Here comes season 3, and then EVERYONE is gone aside for Tom Hampton (Whip Hubley), Holly Myers (Anja Coleby), and Edward “Cap” Daulton (Gus Mercurio). Cap’s entire reason to be on the cast was to rebuild ties with his daughter, but now her character is gone but he’s still around. Holly, especially, is given almost nothing to do ever again but functional dialogue (i.e. exposition or giving someone else lines to bounce off). A new Naval character, Lt. Alex Parker (Tiffany Lamb), starts the season by marrying Tom Hampton right off and this acting as a resolution for last season’s romantic subplot, albeit with a new leading lady. Deputy Mark Delaney (Darrin Klimek) replaces Quinn/Brown as Tom’s partner. Alex was a widow with two kids, Chris (Craig Marriott) and Jackie (Laura Donaldson). While rescues and crime plots happen, the show shifts into being more of a domestic drama as Tom is trying to get used to married life and connect with his new step-kids. And they all have interactions with a super-smart dolphin of course.
No one leaves by season 4, but they add Skye Patch as Courtney Gordon, Tom’s niece. And they decide to hand Maya’s “psychic dolphin powers” to Jackie with Tom acting as if they’re new and strange. At least two episodes out of 4 seasons are clip shows revolving around hurricanes. And the series ends on an uncharacteristic downer implying that Flipper dies.
It is a weird, weird run of a show. Even most “daytime syndicated” shows of the era like XENA or HERCULES usually had more stable casts. I caught all this when the show reran on LIGHT TV years ago, and it was pretty odd.
I liked the first season but IIRC correctly I bailed quickly on Season 2.
The Doris Day Show from the end of the 1960s rebooted her from a Mom with two kids into a single woman with no explanation IIRC.

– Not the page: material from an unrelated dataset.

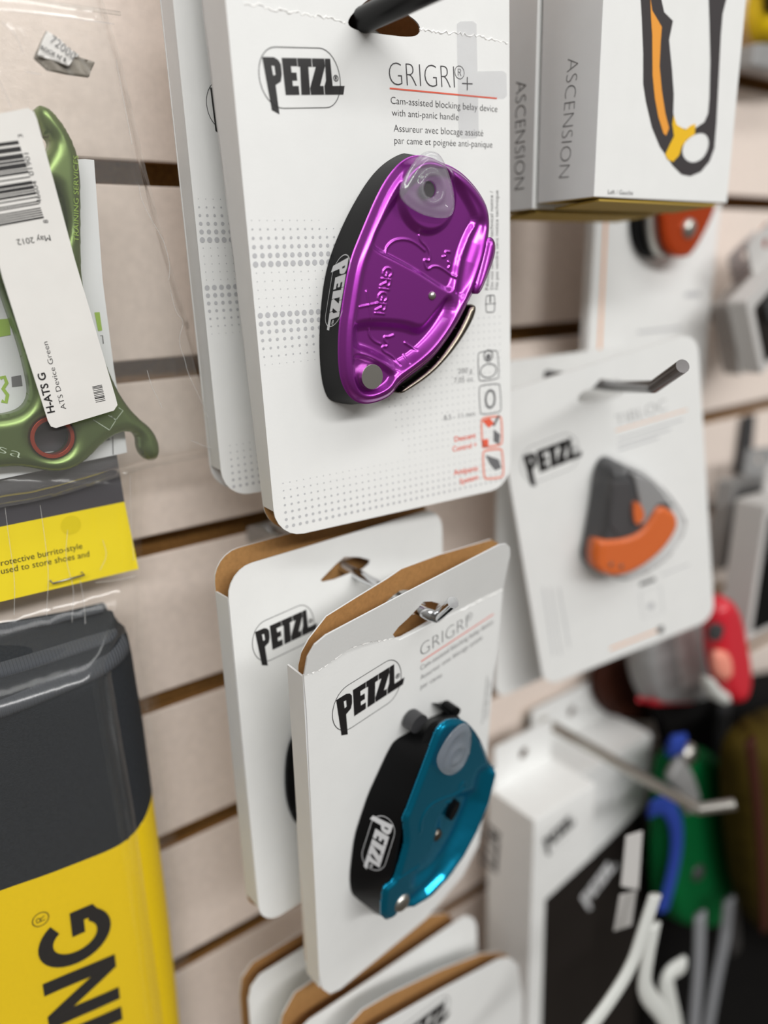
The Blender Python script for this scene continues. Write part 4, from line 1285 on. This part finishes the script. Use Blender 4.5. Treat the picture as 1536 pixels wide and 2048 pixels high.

Sadly, Applegate’s best sitcom Samantha Who was cancelled by some ding dong at NBC. It starred Applegate, Jean Smart as her mother, and Melissa McCarthy as her best friend. A trifecta of excellent comediennes. The excellent Tim Russ, Tuvoc from ST Voyager, was her laconic/sarcastic doorman. Her dad was Kevin Dunn, and her ex-best friend was Jennifer Esposito. It was great. Give it a watch.